So how about DomainTools then?
I don't have any evidence for them doing anything but they are a domainers tools

I'd use them for what they are good at - looking at someone's whois. I wouldn't use them to determine availability.
I often use instantdomainsearch.com (or similar) figuring that if you're typing one letter at a time it's really hard to know what you're actually checking (not that anyone cares).
I usually just go to Dynadot/Name (who I don't think steal anything) and just search for a different extension (or without extension). If you want:
CLOUDCOMPUTING.CO.UK
Put into the check
CLOUDCOMPUTING.US
It tells you which other TLDs are available.
Does it work? Frankly, I don't think most registrars are busy filtering through 100,000s of queries to make registrations. Chances of getting enough regfee domains to make money on without being an active domainer?
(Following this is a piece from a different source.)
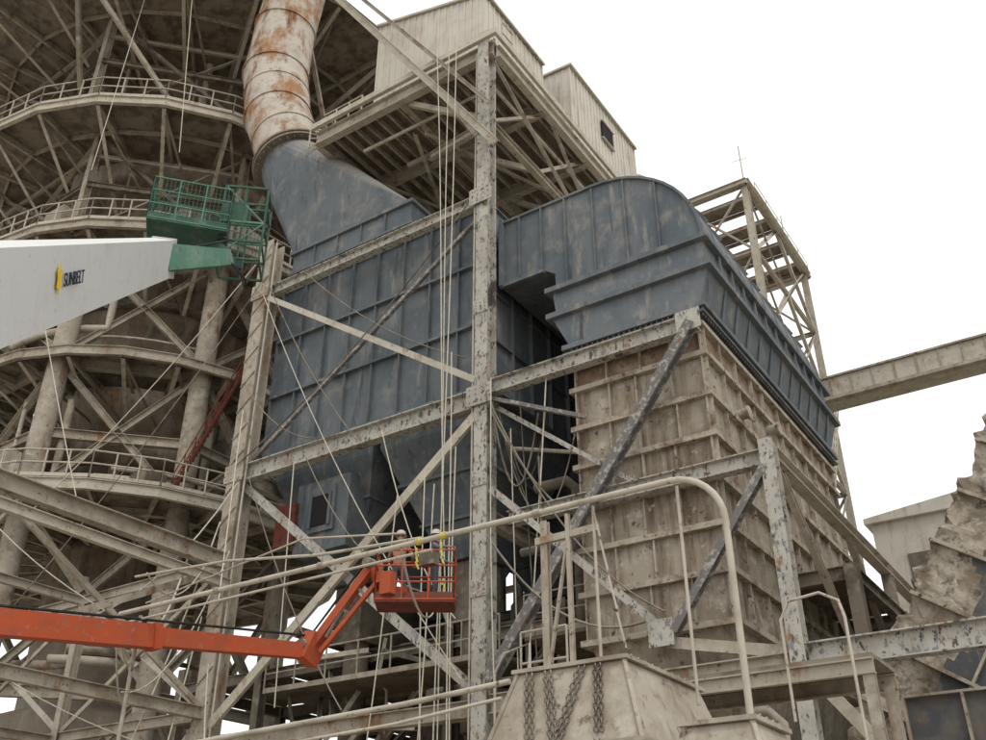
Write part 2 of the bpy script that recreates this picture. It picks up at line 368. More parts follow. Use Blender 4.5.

Near Zero.
Best thing imho is to just run an internic.net or verisign whois script from your server for .com/.net and for anything else use the above method.
I think what happens in reality is as was alluded to earlier. A couple of registrars "hold for their customers" which is BS but they are the places most of us don't use.
Somewhere like Name.com that is heavily into tooling and analysis is likely pulling the information and using it to feed their "suggestions". Somewhere like GoDaddy.com often presents names similar to those you currently have and suggestions so may do similar.
I think most of it is just people registering the same name. A lot of domainers will search google for inspiration. If you imagine 1000s of domainers searching for "What happens after cloud trend?" you will likely have them all looking through the same few pages for inspiration and being inspired by the same thing.
Also - most names you pick up have been registered before and are not as "fresh" as you think. New names have footprints everywhere.. so your original idea may have been three other original ideas previously!
So - you're not the only one looking. About 99% of new regges are dropped. If you had to think about it too long you just saved $8 is how I look at it
//Apologies for the rambling discombobulated post. Doing too any things at once.